What does Kahn hold up as liberalism? (He is himself a proud liberal, appointed to the CAB by Jimmy Carter and later serving as Carter’s inflation adviser.) “Liberals . . . have historically advocated an open market—private, free enterprise, free trade—economy, with consumers best served by competition among producers and sellers, both internationally and domestically,” he writes. Thus, liberalism in the nineteenth and early twentieth centuries consisted of fighting Republican tariffs, using antitrust laws to break apart monopolies, and supporting free public education and other social services designed to break down heightened income inequality. If this sounds suspiciously like the “progressive” movement of the late nineteenth and early twentieth centuries, you’re not wrong.
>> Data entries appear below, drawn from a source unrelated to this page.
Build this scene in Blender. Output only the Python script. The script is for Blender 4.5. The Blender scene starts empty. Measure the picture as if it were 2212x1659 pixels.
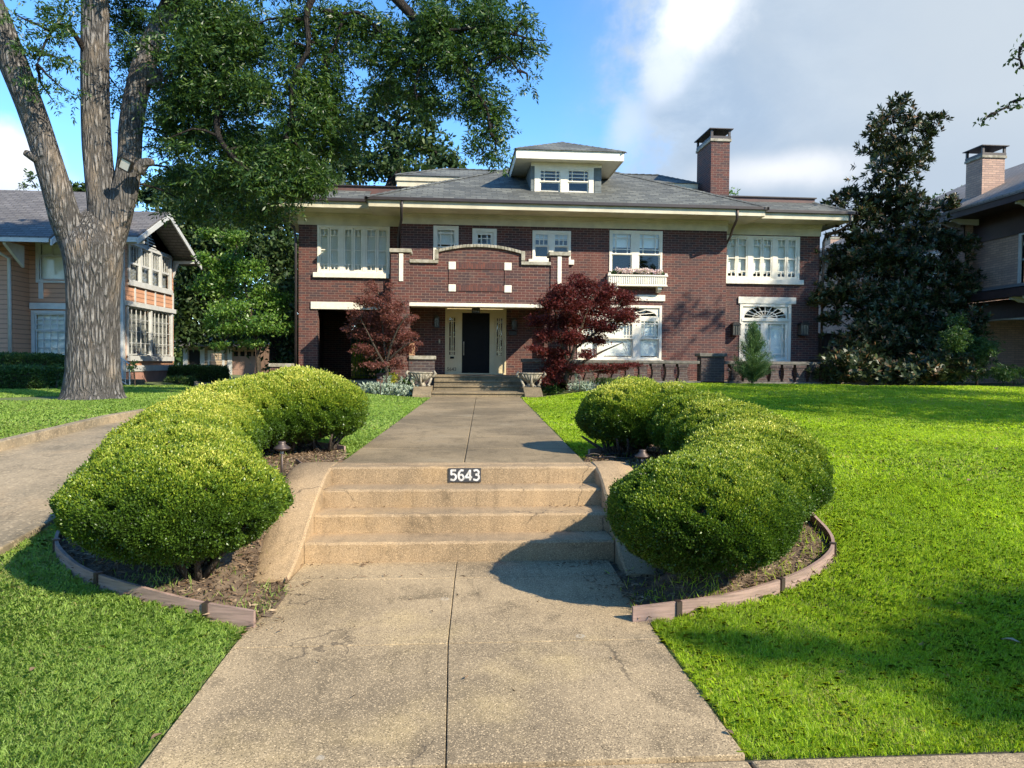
import bpy, math, random
import numpy as np
from mathutils import Vector, Matrix
random.seed(7); rng = np.random.default_rng(11)
S = bpy.context.scene
C = S.collection
# ---------------------------------------------------------------- camera
F = 1590.0; YAW = math.radians(4.57); PITCH = math.radians(1.64); ROLL = 0.0088; CAMZ = 1.0
f0 = Vector((math.sin(YAW)*math.cos(PITCH), math.cos(YAW)*math.cos(PITCH), -math.sin(PITCH)))
r0 = Vector((math.cos(YAW), -math.sin(YAW), 0)); u0 = r0.cross(f0)
Rv = r0*math.cos(ROLL)+u0*math.sin(ROLL); Uv = u0*math.cos(ROLL)-r0*math.sin(ROLL)
cd = bpy.data.cameras.new('camera'); cam = bpy.data.objects.new('camera', cd); C.objects.link(cam)
cd.sensor_width = 36; cd.lens = 36*F/2212; cd.clip_end = 3000; cd.clip_start = 0.05
M = Matrix((Rv, Uv, -f0)).transposed().to_4x4(); M.translation = (0, 0, CAMZ); cam.matrix_world = M
S.camera = cam
def ray(px, py): return f0+Rv*((px-1106)/F)+Uv*((829.5-py)/F)
def at(px, py, Y):
    d = ray(px, py); t = Y/d.y; return Vector((d.x*t, Y, CAMZ+d.z*t))
def atz(px, py, z):
    d = ray(px, py); t = (z-CAMZ)/d.z; return Vector((d.x*t, d.y*t, z))
def PX(px, Y, py=600): return at(px, py, Y).x
def PZ(px, py, Y): return at(px, py, Y).z
# ---------------------------------------------------------------- light
SUND = Vector((1.0, -0.92, 0.95)).normalized()          # towards the sun
sl = bpy.data.lights.new('sun', 'SUN'); sl.energy = 4.8; sl.angle = math.radians(0.55); sl.color = (1.0, 0.90, 0.73)
so = bpy.data.objects.new('sun', sl); C.objects.link(so); so.rotation_euler = SUND.to_track_quat('Z', 'Y').to_euler(); so.location = (20, -20, 30)
S.view_settings.view_transform = 'Standard'; S.view_settings.look = 'None'; S.view_settings.gamma = 1
S.view_settings.exposure = 0.85
S.cycles.max_bounces = 6; S.cycles.diffuse_bounces = 3; S.cycles.glossy_bounces = 3; S.cycles.transmission_bounces = 4; S.cycles.transparent_max_bounces = 8
S.cycles.sample_clamp_indirect = 6
# node helper
class N:
    def __init__(s, nt): s.nt = nt; s.k = 0
    def n(s, t, **kw):
        x = s.nt.nodes.new(t); s.k += 1
        for k, v in kw.items(): setattr(x, k, v)
        return x
    def l(s, a, b): s.nt.links.new(a, b)
    def setin(s, sock, v):
        if hasattr(v, 'is_linked') or isinstance(v, bpy.types.NodeSocket): s.l(v, sock)
        else: sock.default_value = v
    def math(s, op, a, b=0.0, c=None, clamp=False):
        x = s.n('ShaderNodeMath', operation=op); x.use_clamp = clamp
        s.setin(x.inputs[0], a); s.setin(x.inputs[1], b)
        if c is not None: s.setin(x.inputs[2], c)
        return x.outputs[0]
    def mix(s, fac, a, b, bt='MIX'):
        x = s.n('ShaderNodeMix', data_type='RGBA', blend_type=bt)
        s.setin(x.inputs[0], fac); s.setin(x.inputs[6], a); s.setin(x.inputs[7], b); return x.outputs[2]
    def ss(s, v, a, b, lo=0.0, hi=1.0):
        x = s.n('ShaderNodeMapRange', interpolation_type='SMOOTHSTEP')
        s.setin(x.inputs[0], v); x.inputs[1].default_value = a; x.inputs[2].default_value = b; x.inputs[3].default_value = lo; x.inputs[4].default_value = hi
        return x.outputs[0]
    def noise(s, vec, scale, detail=3.0, rough=0.55, dist=0.0):
        x = s.n('ShaderNodeTexNoise'); s.l(vec, x.inputs['Vector']); x.inputs['Scale'].default_value = scale
        x.inputs['Detail'].default_value = detail; x.inputs['Roughness'].default_value = rough; x.inputs['Distortion'].default_value = dist
        return x.outputs['Fac']
    def vmul(s, vec, sc, add=(0, 0, 0)):
        x = s.n('ShaderNodeVectorMath', operation='MULTIPLY_ADD'); s.l(vec, x.inputs[0]); x.inputs[1].default_value = sc; x.inputs[2].default_value = add
        return x.outputs[0]
    def ramp(s, fac, stops):
        x = s.n('ShaderNodeValToRGB'); s.l(fac, x.inputs[0]); e = x.color_ramp.elements
        while len(e) < len(stops): e.new(0.5)
        for i, (p, c) in enumerate(stops): e[i].position = p; e[i].color = (*c, 1)
        return x.outputs[0]
c4 = lambda c: (c[0], c[1], c[2], 1.0)
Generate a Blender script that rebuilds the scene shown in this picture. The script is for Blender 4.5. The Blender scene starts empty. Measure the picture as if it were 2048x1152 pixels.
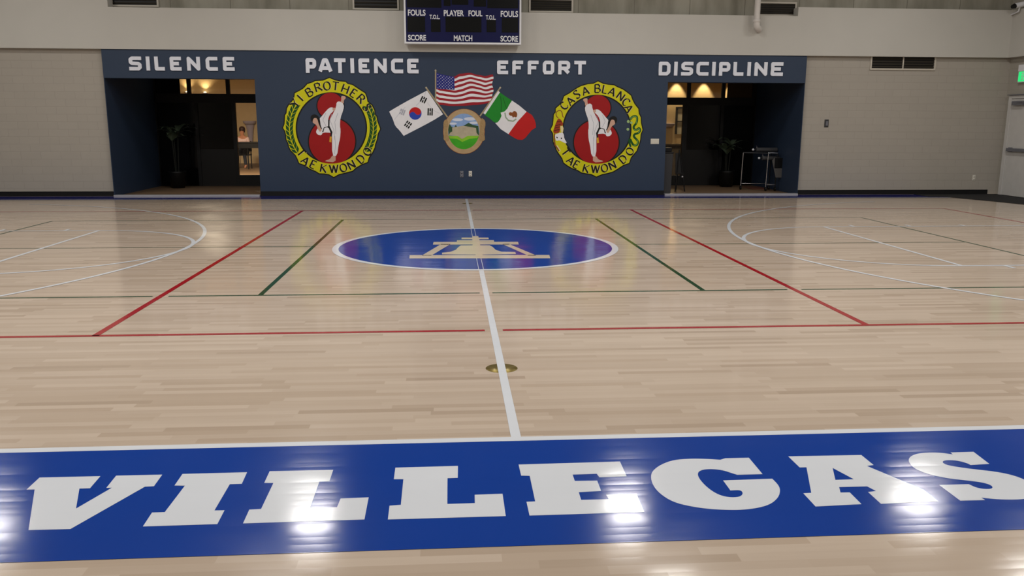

Kahn argues that liberalism is progressive but that the label “progressive” has been hijacked by radical populists:

As I will argue, partly on the basis of my own experience as a regulator, deregulator, and advisor on inflation to a liberal President, there is nothing either “progressive,” “liberal” or desirable about—successively—populist protectionism, xenophobia, competition-suppressing regulatory cartelization, repression of energy prices, recourse to price controls as a remedy or preventive of inflation or a rush to rein in or hamper the dynamic market processes of technological change—the major areas in which authentic liberals will continue to clash with latter-day “Progressives”.